→ Task statement: Your task is to retype each line of the data below exactly.

— begin Source excerpt —

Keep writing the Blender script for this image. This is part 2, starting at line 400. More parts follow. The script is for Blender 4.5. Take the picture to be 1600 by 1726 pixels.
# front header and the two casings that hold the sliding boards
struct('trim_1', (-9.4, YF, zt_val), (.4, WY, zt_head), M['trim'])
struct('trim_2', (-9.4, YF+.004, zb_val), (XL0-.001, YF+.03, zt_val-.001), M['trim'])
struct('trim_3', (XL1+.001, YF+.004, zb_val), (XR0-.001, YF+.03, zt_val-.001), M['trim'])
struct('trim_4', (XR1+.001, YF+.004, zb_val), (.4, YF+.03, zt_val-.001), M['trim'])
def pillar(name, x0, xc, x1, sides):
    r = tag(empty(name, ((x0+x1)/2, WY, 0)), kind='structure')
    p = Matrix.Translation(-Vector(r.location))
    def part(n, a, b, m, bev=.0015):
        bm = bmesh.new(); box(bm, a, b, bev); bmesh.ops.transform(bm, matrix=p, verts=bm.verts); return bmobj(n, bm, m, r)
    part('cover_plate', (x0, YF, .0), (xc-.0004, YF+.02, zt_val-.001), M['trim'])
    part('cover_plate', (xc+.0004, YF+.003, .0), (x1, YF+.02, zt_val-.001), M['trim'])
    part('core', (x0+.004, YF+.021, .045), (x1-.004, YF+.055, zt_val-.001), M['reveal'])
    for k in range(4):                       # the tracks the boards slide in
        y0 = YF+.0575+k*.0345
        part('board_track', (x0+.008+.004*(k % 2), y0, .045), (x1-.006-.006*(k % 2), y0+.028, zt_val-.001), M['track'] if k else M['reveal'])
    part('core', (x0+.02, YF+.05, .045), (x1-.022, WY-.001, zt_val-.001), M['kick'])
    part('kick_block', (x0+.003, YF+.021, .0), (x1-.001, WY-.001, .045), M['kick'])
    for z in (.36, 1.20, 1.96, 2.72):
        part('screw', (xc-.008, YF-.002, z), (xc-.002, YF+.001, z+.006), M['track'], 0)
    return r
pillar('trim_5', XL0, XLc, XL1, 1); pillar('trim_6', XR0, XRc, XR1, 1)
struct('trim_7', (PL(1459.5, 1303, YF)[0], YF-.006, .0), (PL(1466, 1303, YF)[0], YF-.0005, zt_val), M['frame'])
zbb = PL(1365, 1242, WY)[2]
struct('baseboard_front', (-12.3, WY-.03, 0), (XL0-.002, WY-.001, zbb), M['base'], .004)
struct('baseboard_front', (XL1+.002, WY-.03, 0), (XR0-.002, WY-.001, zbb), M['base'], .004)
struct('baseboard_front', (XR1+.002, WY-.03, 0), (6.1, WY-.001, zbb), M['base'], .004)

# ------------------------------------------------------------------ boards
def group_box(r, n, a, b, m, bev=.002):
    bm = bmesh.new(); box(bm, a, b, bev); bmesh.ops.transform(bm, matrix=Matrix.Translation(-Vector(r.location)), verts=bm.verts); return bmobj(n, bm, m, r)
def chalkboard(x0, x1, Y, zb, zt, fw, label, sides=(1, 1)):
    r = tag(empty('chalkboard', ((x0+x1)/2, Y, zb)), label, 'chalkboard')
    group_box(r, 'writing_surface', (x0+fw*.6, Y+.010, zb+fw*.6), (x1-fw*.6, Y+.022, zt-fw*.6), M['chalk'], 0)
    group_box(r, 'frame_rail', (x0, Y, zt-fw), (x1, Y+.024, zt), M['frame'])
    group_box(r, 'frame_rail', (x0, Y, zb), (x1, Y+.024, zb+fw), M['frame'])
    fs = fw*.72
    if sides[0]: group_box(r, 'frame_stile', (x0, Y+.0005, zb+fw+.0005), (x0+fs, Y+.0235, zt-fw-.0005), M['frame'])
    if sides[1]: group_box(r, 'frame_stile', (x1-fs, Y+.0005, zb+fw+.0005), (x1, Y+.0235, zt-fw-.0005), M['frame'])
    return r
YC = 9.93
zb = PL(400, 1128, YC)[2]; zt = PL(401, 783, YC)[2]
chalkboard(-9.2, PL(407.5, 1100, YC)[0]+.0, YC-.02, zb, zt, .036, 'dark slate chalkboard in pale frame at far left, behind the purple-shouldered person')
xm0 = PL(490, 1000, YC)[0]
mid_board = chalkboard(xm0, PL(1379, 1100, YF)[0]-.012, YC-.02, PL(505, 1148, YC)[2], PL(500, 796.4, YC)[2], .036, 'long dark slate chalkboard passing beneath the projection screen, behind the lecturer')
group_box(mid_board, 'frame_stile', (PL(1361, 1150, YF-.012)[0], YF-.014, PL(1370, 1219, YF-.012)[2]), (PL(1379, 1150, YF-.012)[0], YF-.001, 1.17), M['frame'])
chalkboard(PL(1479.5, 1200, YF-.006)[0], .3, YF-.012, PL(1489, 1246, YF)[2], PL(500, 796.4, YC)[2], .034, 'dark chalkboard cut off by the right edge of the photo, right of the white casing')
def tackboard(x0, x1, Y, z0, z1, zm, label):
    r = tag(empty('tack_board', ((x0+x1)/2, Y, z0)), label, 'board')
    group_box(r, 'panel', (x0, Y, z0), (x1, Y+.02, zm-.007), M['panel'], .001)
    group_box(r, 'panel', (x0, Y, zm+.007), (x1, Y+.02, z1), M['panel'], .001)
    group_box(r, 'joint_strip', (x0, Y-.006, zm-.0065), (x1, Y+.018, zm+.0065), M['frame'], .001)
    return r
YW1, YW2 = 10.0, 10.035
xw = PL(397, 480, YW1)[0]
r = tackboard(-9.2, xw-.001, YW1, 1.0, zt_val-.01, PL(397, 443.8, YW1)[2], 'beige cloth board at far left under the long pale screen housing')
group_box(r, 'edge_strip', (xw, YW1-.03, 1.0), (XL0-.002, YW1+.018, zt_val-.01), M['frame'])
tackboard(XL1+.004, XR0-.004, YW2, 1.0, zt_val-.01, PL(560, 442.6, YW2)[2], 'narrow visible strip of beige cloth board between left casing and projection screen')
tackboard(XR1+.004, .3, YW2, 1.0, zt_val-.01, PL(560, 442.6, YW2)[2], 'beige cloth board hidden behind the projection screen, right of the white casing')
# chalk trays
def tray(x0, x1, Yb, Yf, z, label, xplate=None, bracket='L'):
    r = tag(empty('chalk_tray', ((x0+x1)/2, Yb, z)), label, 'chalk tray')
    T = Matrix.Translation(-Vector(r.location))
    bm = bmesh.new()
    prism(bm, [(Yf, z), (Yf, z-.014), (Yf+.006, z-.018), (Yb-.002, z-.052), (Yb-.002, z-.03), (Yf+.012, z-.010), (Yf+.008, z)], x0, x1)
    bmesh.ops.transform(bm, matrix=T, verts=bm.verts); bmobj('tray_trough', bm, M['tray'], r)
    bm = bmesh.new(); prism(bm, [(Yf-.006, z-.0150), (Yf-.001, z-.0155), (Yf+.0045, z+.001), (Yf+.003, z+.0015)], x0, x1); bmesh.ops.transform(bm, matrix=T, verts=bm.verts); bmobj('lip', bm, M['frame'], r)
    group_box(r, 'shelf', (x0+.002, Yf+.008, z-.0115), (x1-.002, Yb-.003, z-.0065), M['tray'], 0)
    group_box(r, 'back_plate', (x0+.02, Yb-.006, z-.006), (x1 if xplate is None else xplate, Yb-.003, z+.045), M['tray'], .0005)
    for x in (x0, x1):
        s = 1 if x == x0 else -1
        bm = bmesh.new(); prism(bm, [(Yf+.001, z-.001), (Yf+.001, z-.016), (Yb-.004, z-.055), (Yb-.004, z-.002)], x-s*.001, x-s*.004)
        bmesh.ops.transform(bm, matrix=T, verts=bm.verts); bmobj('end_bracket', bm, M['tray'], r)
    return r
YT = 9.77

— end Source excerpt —

→ Response to the exercise:
Keep writing the Blender script for this image. This is part 2, starting at line 400. More parts follow. The script is for Blender 4.5. Take the picture to be 1600 by 1726 pixels.
# front header and the two casings that hold the sliding boards
struct('trim_1', (-9.4, YF, zt_val), (.4, WY, zt_head), M['trim'])
struct('trim_2', (-9.4, YF+.004, zb_val), (XL0-.001, YF+.03, zt_val-.001), M['trim'])
struct('trim_3', (XL1+.001, YF+.004, zb_val), (XR0-.001, YF+.03, zt_val-.001), M['trim'])
struct('trim_4', (XR1+.001, YF+.004, zb_val), (.4, YF+.03, zt_val-.001), M['trim'])
def pillar(name, x0, xc, x1, sides):
    r = tag(empty(name, ((x0+x1)/2, WY, 0)), kind='structure')
    p = Matrix.Translation(-Vector(r.location))
    def part(n, a, b, m, bev=.0015):
        bm = bmesh.new(); box(bm, a, b, bev); bmesh.ops.transform(bm, matrix=p, verts=bm.verts); return bmobj(n, bm, m, r)
    part('cover_plate', (x0, YF, .0), (xc-.0004, YF+.02, zt_val-.001), M['trim'])
    part('cover_plate', (xc+.0004, YF+.003, .0), (x1, YF+.02, zt_val-.001), M['trim'])
    part('core', (x0+.004, YF+.021, .045), (x1-.004, YF+.055, zt_val-.001), M['reveal'])
    for k in range(4):                       # the tracks the boards slide in
        y0 = YF+.0575+k*.0345
        part('board_track', (x0+.008+.004*(k % 2), y0, .045), (x1-.006-.006*(k % 2), y0+.028, zt_val-.001), M['track'] if k else M['reveal'])
    part('core', (x0+.02, YF+.05, .045), (x1-.022, WY-.001, zt_val-.001), M['kick'])
    part('kick_block', (x0+.003, YF+.021, .0), (x1-.001, WY-.001, .045), M['kick'])
    for z in (.36, 1.20, 1.96, 2.72):
        part('screw', (xc-.008, YF-.002, z), (xc-.002, YF+.001, z+.006), M['track'], 0)
    return r
pillar('trim_5', XL0, XLc, XL1, 1); pillar('trim_6', XR0, XRc, XR1, 1)
struct('trim_7', (PL(1459.5, 1303, YF)[0], YF-.006, .0), (PL(1466, 1303, YF)[0], YF-.0005, zt_val), M['frame'])
zbb = PL(1365, 1242, WY)[2]
struct('baseboard_front', (-12.3, WY-.03, 0), (XL0-.002, WY-.001, zbb), M['base'], .004)
struct('baseboard_front', (XL1+.002, WY-.03, 0), (XR0-.002, WY-.001, zbb), M['base'], .004)
struct('baseboard_front', (XR1+.002, WY-.03, 0), (6.1, WY-.001, zbb), M['base'], .004)

# ------------------------------------------------------------------ boards
def group_box(r, n, a, b, m, bev=.002):
    bm = bmesh.new(); box(bm, a, b, bev); bmesh.ops.transform(bm, matrix=Matrix.Translation(-Vector(r.location)), verts=bm.verts); return bmobj(n, bm, m, r)
def chalkboard(x0, x1, Y, zb, zt, fw, label, sides=(1, 1)):
    r = tag(empty('chalkboard', ((x0+x1)/2, Y, zb)), label, 'chalkboard')
    group_box(r, 'writing_surface', (x0+fw*.6, Y+.010, zb+fw*.6), (x1-fw*.6, Y+.022, zt-fw*.6), M['chalk'], 0)
    group_box(r, 'frame_rail', (x0, Y, zt-fw), (x1, Y+.024, zt), M['frame'])
    group_box(r, 'frame_rail', (x0, Y, zb), (x1, Y+.024, zb+fw), M['frame'])
    fs = fw*.72
    if sides[0]: group_box(r, 'frame_stile', (x0, Y+.0005, zb+fw+.0005), (x0+fs, Y+.0235, zt-fw-.0005), M['frame'])
    if sides[1]: group_box(r, 'frame_stile', (x1-fs, Y+.0005, zb+fw+.0005), (x1, Y+.0235, zt-fw-.0005), M['frame'])
    return r
YC = 9.93
zb = PL(400, 1128, YC)[2]; zt = PL(401, 783, YC)[2]
chalkboard(-9.2, PL(407.5, 1100, YC)[0]+.0, YC-.02, zb, zt, .036, 'dark slate chalkboard in pale frame at far left, behind the purple-shouldered person')
xm0 = PL(490, 1000, YC)[0]
mid_board = chalkboard(xm0, PL(1379, 1100, YF)[0]-.012, YC-.02, PL(505, 1148, YC)[2], PL(500, 796.4, YC)[2], .036, 'long dark slate chalkboard passing beneath the projection screen, behind the lecturer')
group_box(mid_board, 'frame_stile', (PL(1361, 1150, YF-.012)[0], YF-.014, PL(1370, 1219, YF-.012)[2]), (PL(1379, 1150, YF-.012)[0], YF-.001, 1.17), M['frame'])
chalkboard(PL(1479.5, 1200, YF-.006)[0], .3, YF-.012, PL(1489, 1246, YF)[2], PL(500, 796.4, YC)[2], .034, 'dark chalkboard cut off by the right edge of the photo, right of the white casing')
def tackboard(x0, x1, Y, z0, z1, zm, label):
    r = tag(empty('tack_board', ((x0+x1)/2, Y, z0)), label, 'board')
    group_box(r, 'panel', (x0, Y, z0), (x1, Y+.02, zm-.007), M['panel'], .001)
    group_box(r, 'panel', (x0, Y, zm+.007), (x1, Y+.02, z1), M['panel'], .001)
    group_box(r, 'joint_strip', (x0, Y-.006, zm-.0065), (x1, Y+.018, zm+.0065), M['frame'], .001)
    return r
YW1, YW2 = 10.0, 10.035
xw = PL(397, 480, YW1)[0]
r = tackboard(-9.2, xw-.001, YW1, 1.0, zt_val-.01, PL(397, 443.8, YW1)[2], 'beige cloth board at far left under the long pale screen housing')
group_box(r, 'edge_strip', (xw, YW1-.03, 1.0), (XL0-.002, YW1+.018, zt_val-.01), M['frame'])
tackboard(XL1+.004, XR0-.004, YW2, 1.0, zt_val-.01, PL(560, 442.6, YW2)[2], 'narrow visible strip of beige cloth board between left casing and projection screen')
tackboard(XR1+.004, .3, YW2, 1.0, zt_val-.01, PL(560, 442.6, YW2)[2], 'beige cloth board hidden behind the projection screen, right of the white casing')
# chalk trays
def tray(x0, x1, Yb, Yf, z, label, xplate=None, bracket='L'):
    r = tag(empty('chalk_tray', ((x0+x1)/2, Yb, z)), label, 'chalk tray')
    T = Matrix.Translation(-Vector(r.location))
    bm = bmesh.new()
    prism(bm, [(Yf, z), (Yf, z-.014), (Yf+.006, z-.018), (Yb-.002, z-.052), (Yb-.002, z-.03), (Yf+.012, z-.010), (Yf+.008, z)], x0, x1)
    bmesh.ops.transform(bm, matrix=T, verts=bm.verts); bmobj('tray_trough', bm, M['tray'], r)
    bm = bmesh.new(); prism(bm, [(Yf-.006, z-.0150), (Yf-.001, z-.0155), (Yf+.0045, z+.001), (Yf+.003, z+.0015)], x0, x1); bmesh.ops.transform(bm, matrix=T, verts=bm.verts); bmobj('lip', bm, M['frame'], r)
    group_box(r, 'shelf', (x0+.002, Yf+.008, z-.0115), (x1-.002, Yb-.003, z-.0065), M['tray'], 0)
    group_box(r, 'back_plate', (x0+.02, Yb-.006, z-.006), (x1 if xplate is None else xplate, Yb-.003, z+.045), M['tray'], .0005)
    for x in (x0, x1):
        s = 1 if x == x0 else -1
        bm = bmesh.new(); prism(bm, [(Yf+.001, z-.001), (Yf+.001, z-.016), (Yb-.004, z-.055), (Yb-.004, z-.002)], x-s*.001, x-s*.004)
        bmesh.ops.transform(bm, matrix=T, verts=bm.verts); bmobj('end_bracket', bm, M['tray'], r)
    return r
YT = 9.77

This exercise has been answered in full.